Panelists included Prof. Clifford Siskin and Prof. Lytle Shaw of the English Department and Prof. Tim Maudlin and Prof. Anja Jauernig from the Philosophy Department. Prof. Goldstein chose to start discussion with a “brief and bold” statement of purpose. She sees intellectual work as addressing broad concerns: “What is, and what matters?” Science can tell us what is, while the humanities aim more at what matters. For Prof. Goldstein, the notion that “we are creatures of matter for whom the question of what matters really matters” gives purpose and urgency to the work of both science and the humanities as uniquely human functions. This view also, of course, necessitates cooperation between disciplines. No one subject or methodology can hope to satisfy fully our inquiry into the nature of reality and the place of humanity in it.

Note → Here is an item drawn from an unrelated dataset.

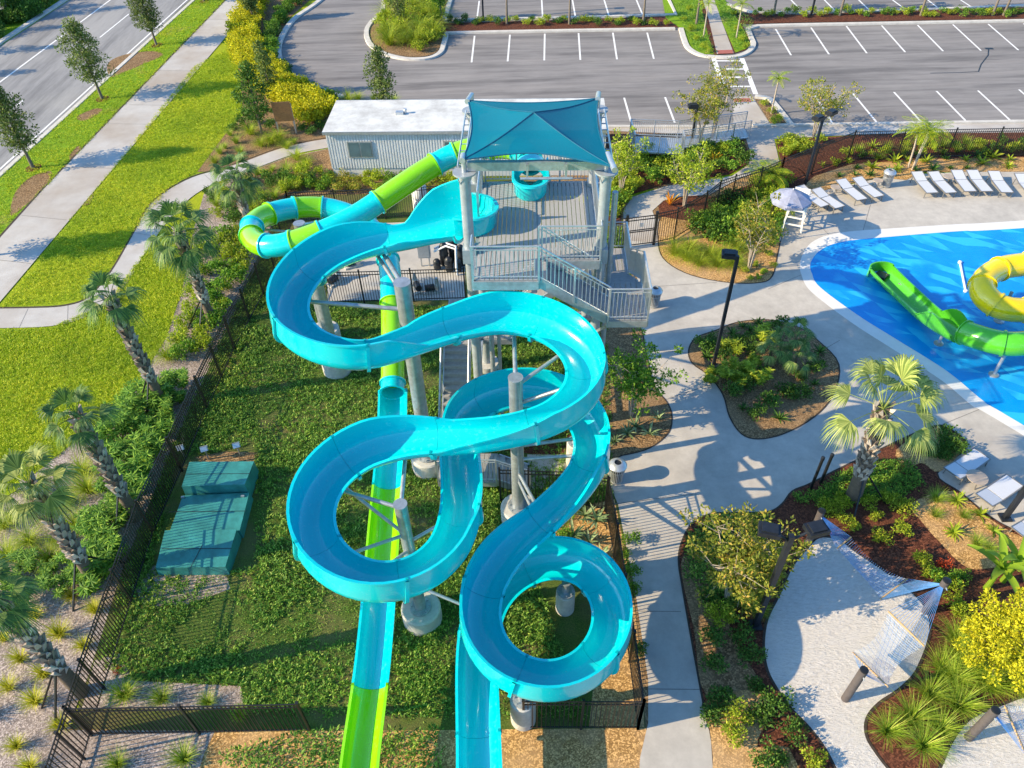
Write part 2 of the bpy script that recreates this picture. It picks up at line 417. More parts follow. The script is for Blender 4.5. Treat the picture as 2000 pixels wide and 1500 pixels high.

The panelists all, to some extent, organize their work around questions of disciplinary interaction. Prof. Siskin’s description of his current work centered on the organization of the humanities into disciplines, which has produced a structure he described as analogous to “homes and neighborhoods.” There is, for instance, the “home” of English within the neighborhood of the humanities. This model, according to Prof. Siskin, has worked to produce a body of knowledge on the subject of culture, but he wonders if the “success” of the model might necessitate “succession,” or its replacement with a new organization of the disciplines.
Prof. Shaw’s work perhaps most clearly addressed the topic of dialogue between philosophy and English. He spoke on the relationship between literature and theory. With the advent of critical theory in the 1960’s, literature has often been attended to as a “passive field of examples,” but Prof. Shaw’s work on coterie poetry, for instance, attempts to discover moments when literature does not map exactly onto philosophy, and instead has the potential to deform theoretical models and invert the power relation between theory and the disciplines it takes as a subject.
Though he teaches in the Philosophy Department, Prof. Maudlin’s work focuses on the foundations of the discipline of physics, as well as the implications of the models physicists develop. Within physics, these foundations and implications are often neglected in favor of what Prof. Maudlin terms the “shut up and calculate” approach, which assumes that the actual work of physics is so difficult that attention to much beyond the calculations quickly becomes overwhelming. Without this attention, though, physics runs the risk of becoming almost a purely mathematical logic. Work like Prof. Maudlin’s grounds physics in real-world relevance while also making it accessible to those outside the discipline.
Prof. Jauernig’s work focuses on the history of philosophy. She orients her practice of philosophy around understanding rather than knowing, an approach that “maps logical space to see ways the world could be,” and establishes connections between these possible ways. The historical approach, she says, keeps the discipline from continually mapping out the same ground again and again. By clearly staking out where philosophy has already been, the historian of philosophy can show where the discipline should go next. Prof. Jauernig’s work, then, serves a refining purpose, which allows philosophers to pursue what she and Aristotle call one of the “characteristic functions” of humans: reason.
Although the poster for the event situated the discussion in a moment when the humanities find themselves “under assault,” there were varying levels of anxiety in the room about the states of philosophy and English. Prof. Goldstein suggested that the current political moment might require a special response from the humanities, while Prof. Siskin wondered what might succeed the success of the humanities. One audience member, on the other hand, commented that he considers the current moment a uniquely promising one for his field, neurophilosophy, thanks to advances in neuroscience that expand the scope of his studies. Whatever comes next, though, there seemed to be at least some agreement in the room that a willingness to engage in dialogue between the disciplines can only benefit the humanities as a whole.